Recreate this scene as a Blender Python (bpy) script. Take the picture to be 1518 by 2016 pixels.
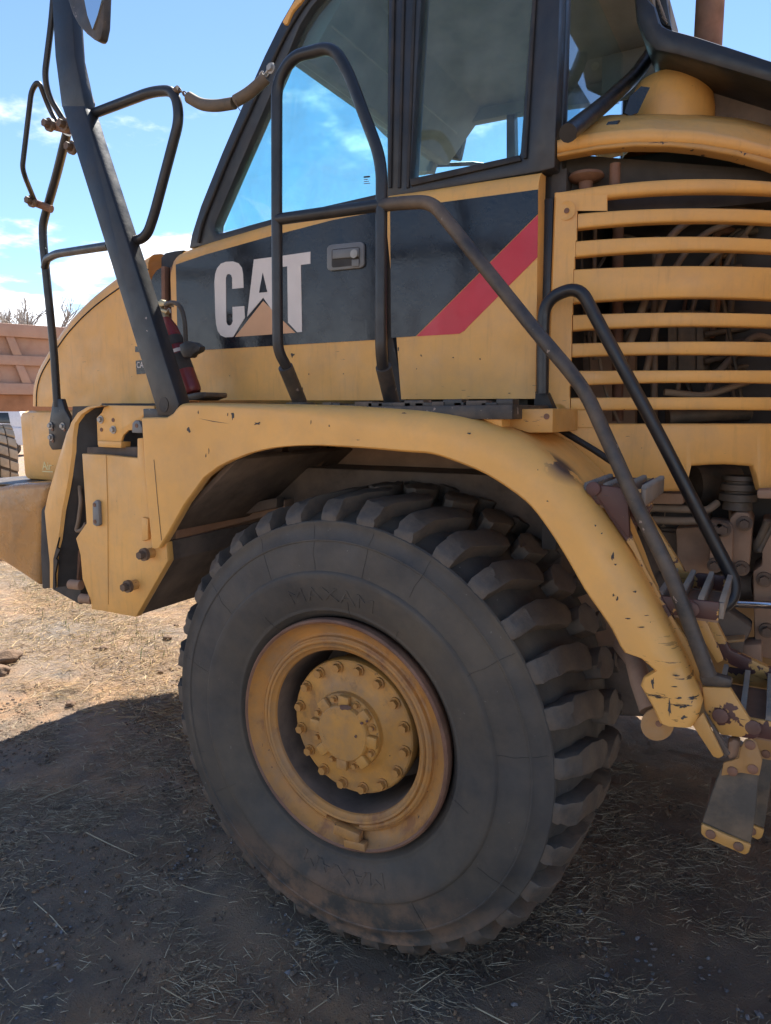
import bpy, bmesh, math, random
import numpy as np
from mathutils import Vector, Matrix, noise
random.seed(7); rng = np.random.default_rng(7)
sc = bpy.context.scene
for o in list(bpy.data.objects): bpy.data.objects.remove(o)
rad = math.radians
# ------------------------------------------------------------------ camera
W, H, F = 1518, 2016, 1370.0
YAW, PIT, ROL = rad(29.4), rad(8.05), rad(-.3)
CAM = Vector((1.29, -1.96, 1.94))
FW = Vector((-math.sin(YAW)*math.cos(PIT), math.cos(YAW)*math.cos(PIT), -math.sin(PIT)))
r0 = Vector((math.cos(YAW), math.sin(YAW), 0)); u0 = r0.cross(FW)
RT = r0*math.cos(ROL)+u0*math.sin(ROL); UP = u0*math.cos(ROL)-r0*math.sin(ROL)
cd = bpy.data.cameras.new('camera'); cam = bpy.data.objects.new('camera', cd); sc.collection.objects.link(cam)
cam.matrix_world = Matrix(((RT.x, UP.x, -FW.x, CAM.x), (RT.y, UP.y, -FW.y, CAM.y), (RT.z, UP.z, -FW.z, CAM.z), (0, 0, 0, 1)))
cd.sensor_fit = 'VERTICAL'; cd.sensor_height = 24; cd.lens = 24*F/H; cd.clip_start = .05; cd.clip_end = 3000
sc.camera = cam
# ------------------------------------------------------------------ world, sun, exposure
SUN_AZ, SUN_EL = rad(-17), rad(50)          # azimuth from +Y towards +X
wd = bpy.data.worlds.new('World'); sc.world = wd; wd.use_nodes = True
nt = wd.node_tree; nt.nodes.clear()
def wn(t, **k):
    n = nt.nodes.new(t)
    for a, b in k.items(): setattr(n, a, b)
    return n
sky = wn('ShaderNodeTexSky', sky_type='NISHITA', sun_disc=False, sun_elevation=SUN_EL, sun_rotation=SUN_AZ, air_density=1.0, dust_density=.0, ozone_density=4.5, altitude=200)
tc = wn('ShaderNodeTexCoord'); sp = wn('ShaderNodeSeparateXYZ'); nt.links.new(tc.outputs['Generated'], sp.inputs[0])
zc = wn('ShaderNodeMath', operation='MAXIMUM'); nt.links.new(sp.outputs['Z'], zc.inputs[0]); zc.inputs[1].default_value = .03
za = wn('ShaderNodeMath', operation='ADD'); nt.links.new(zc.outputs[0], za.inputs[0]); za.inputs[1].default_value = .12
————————
-- Work to complete --
Give only the number of lines in the data that hold the word "scene".

-- Task answer --
2